An attempt is made to define the situation for the mark in a way that makes it easy for him to accept the inevitable and quietly go home. The mark is given instruction in the philosophy of taking a loss."
Goffman discusses a number of techniques or ways to instruct the mark in the philosophy of taking a loss.
One technique is worth a review, in the context of selling a distributorship or franchise that has gone bad.
Many individuals buying a distributorship or franchise think somewhat naively that if the deal goes south, they can always salvage something by selling the piece of poo.
Goffman describes this as a form of bribery.
"As another cooling procedure, there is the possibility that the operator and the mark may enter into a tacit understanding according to which the mark agrees to act as if he were leaving of his own accord, and the operator agrees to preserve the illusion that this was the case.It is a form of bribery.

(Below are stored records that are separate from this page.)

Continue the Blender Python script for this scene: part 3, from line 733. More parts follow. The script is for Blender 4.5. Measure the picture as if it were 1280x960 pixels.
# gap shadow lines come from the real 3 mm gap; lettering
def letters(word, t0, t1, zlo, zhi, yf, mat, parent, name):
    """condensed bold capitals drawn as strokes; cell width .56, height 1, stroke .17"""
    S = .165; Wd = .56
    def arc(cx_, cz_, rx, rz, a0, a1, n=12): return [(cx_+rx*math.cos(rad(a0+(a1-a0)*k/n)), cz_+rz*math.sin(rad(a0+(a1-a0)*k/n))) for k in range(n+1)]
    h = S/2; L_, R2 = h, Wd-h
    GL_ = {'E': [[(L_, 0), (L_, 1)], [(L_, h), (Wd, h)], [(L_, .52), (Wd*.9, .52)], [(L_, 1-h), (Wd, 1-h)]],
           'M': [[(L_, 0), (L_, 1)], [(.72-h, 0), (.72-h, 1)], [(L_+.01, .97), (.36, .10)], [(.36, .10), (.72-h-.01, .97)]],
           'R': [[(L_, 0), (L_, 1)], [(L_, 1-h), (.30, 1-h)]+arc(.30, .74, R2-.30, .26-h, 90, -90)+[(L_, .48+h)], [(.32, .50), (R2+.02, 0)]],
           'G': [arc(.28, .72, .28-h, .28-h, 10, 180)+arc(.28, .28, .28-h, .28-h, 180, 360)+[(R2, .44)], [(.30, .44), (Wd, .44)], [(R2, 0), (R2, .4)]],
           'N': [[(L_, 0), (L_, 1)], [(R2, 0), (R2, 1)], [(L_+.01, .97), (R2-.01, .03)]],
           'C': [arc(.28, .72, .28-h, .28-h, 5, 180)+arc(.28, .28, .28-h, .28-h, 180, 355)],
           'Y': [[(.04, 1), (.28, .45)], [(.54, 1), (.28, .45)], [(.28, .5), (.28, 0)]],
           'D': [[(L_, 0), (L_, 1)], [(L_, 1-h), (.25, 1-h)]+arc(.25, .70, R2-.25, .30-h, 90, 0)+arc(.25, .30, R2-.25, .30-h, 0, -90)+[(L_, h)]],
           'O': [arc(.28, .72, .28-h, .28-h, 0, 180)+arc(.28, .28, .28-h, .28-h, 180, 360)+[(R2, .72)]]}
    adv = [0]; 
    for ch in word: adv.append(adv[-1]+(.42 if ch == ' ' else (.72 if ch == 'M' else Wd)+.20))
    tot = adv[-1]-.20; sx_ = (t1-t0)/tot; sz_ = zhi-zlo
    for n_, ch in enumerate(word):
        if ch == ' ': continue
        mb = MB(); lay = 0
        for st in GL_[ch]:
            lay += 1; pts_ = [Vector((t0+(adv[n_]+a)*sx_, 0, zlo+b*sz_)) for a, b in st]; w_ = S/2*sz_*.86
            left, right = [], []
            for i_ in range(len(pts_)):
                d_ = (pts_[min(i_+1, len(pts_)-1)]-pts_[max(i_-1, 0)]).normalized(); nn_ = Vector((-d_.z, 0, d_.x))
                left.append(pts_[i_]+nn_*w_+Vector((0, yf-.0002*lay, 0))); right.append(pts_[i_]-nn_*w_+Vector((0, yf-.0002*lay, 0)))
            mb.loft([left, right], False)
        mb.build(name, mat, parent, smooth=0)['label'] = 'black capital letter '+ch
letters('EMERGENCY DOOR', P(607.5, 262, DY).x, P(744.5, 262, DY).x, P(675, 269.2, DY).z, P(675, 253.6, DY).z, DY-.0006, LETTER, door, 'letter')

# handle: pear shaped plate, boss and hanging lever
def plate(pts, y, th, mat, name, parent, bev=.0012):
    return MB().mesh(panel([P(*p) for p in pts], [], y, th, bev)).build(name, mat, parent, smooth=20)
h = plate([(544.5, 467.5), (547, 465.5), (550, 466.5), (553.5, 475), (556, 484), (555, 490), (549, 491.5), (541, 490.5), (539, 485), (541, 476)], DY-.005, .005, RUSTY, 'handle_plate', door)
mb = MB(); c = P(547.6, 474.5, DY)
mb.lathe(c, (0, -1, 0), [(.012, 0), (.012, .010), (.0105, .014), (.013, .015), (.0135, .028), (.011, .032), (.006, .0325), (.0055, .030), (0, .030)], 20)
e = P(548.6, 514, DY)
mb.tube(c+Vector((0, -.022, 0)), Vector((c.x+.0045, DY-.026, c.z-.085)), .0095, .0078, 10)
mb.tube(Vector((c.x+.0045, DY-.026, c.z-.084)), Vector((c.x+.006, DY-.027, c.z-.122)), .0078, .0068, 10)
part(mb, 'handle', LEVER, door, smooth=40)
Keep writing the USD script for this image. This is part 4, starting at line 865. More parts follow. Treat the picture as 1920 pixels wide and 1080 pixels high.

In this way the mark may fail in his own eyes but prevent others from discovering the failure.
The mark gives up his role but saves his face.
This, after all, is one of the reasons why persons who are fleeced by con men are often willing to remain silent about their adventure.
The same strategy is at work in the romantic custom of allowing a guilty officer to take his own life in a private way before it is taken from him publicly, and in the less romantic custom of allowing a person to resign for delicate reasons instead of firing him for indelicate ones."
Good observation: try to avoid bribing your future self by having your present self do killer due diligence.